Thursday, June 11, 2015

Tips for Getting Better Gas Mileage

Gas is back on the rise. (The subsidies ran out, it happens every year.) So I wanted to pass on a few driving tips to help you make the most out of your precious gallons.

Accelerate at a constant moderate pace, between 1500 and 3000 rpm is your target range. Your engine is more efficient under these loads and you will get better gas mileage if you acceleration is smooth and swift. After you go above 40mph or so, the air resistance generated by the vehicle is the greatest force influencing gas mileage. Think about running through a body of water, you are working significantly more to move yourself through. Is the resistance similar to when you stick your arm out the window at 70 mph? The air is a fluid just like water, albeit much less dense.

The problem is that the molecules of air are in the space in front of your vehicle. In order for your vehicle to move forward into that space you need to get all of the air in front of the vehicle to move as far as it needs to go, to get to the sides of the vehicle before you drive through it.

So at 70mph you have to move a lot of air really really fast, and that takes a lot of gas.

Next we need to think about newtons laws

1: An object in motion will remain in motion unless acted upon
(air molecules are easier to move when they are already moving)
2: Force=Mass x Acceleration
(the force it takes to move the air is equal to its mass times its acceleration)
3: For every action there is an equal and opposite reaction.
(When you push the air out of the way in front of you, a vacuum is created behind you as the air rushes back into the space behind your car)

When the air molecules in front of you are moving, it is easier to move them.

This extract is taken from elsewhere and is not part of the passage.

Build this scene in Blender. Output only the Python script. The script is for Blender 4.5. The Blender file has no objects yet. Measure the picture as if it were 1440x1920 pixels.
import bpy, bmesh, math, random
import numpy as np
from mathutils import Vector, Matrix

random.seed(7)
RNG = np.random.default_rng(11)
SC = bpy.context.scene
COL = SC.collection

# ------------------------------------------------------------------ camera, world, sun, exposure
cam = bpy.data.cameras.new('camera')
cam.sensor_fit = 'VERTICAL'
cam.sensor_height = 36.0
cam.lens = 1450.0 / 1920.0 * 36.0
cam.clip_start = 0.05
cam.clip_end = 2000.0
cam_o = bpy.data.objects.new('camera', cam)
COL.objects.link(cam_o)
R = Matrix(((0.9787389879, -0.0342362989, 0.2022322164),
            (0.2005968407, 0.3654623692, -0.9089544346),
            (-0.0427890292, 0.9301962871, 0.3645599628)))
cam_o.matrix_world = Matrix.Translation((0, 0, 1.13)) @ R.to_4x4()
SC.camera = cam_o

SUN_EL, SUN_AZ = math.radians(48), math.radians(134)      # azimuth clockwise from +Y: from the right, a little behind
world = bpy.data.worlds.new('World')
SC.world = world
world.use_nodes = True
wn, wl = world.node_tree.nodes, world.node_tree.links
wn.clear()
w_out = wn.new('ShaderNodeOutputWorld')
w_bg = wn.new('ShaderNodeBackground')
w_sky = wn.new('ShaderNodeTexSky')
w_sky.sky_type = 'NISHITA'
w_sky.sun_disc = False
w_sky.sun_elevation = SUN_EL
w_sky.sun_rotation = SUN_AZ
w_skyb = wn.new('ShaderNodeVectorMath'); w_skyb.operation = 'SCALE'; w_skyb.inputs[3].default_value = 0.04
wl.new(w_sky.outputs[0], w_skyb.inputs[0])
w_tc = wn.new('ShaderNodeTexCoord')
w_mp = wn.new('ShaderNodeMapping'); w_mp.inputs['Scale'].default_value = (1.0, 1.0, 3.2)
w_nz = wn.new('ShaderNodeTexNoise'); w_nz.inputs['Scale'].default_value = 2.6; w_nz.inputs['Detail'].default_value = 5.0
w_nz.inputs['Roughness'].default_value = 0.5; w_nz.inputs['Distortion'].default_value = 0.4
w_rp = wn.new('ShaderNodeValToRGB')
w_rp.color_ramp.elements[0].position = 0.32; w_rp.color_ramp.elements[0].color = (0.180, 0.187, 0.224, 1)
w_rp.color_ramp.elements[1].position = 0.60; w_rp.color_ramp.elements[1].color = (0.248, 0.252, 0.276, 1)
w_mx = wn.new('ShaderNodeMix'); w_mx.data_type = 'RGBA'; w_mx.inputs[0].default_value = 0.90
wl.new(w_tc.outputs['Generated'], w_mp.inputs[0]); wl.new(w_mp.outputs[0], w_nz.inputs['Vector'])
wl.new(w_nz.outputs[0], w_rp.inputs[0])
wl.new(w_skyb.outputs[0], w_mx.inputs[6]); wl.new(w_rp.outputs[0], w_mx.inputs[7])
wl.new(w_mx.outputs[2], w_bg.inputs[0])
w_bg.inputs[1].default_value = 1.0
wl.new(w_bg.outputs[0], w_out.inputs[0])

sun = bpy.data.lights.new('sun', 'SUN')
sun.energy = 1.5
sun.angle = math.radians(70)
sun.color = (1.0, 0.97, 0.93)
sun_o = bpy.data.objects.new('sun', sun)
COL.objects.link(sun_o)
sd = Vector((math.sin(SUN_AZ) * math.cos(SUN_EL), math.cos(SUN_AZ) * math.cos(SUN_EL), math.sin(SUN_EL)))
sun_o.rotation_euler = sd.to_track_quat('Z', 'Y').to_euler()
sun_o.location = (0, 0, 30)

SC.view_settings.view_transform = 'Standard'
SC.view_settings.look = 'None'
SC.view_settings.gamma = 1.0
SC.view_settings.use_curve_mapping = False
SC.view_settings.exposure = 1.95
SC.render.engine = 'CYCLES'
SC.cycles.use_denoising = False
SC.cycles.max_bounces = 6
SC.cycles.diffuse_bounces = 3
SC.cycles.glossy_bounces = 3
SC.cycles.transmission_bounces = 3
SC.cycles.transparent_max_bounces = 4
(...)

Air has six cardinal directions that it can go. (Up, Down, Left, Right, Forward, and Backward) Everything but backward is beneficial to your gas mileage. So you have a one in two chance of getting a gas mileage benefit. (if the air is moving backwards and left, it is still pushing you back.

Think about the space behind your car after you move through the air. Because of the vacuum, air is rushing in from everywhere to fill the void. Because your vehicle is moving forward, the air rushing in rarely gets an opportunity to go backward. So when you are following behind someone, their air is rushing all around already moving pretty quickly from their car.

It takes much less energy to move the air around your car if it is already moving from their car.


That being said a safe distance to follow is two seconds at highway speeds.

Vehicles that take up more frontal/rear surface area (Vans, Box trailers, etc...) have to move more air, which means better gas mileage for the people behind them. If you drive in a chain with multiple cars you get better gas mileage. (Remember trucking convoys? They saved gas which would allow them to speed and get more dollars per hour for the same amount of fuel.)

So whenever you are out driving, get behind someone, or get someone behind you, or both! CONVOY!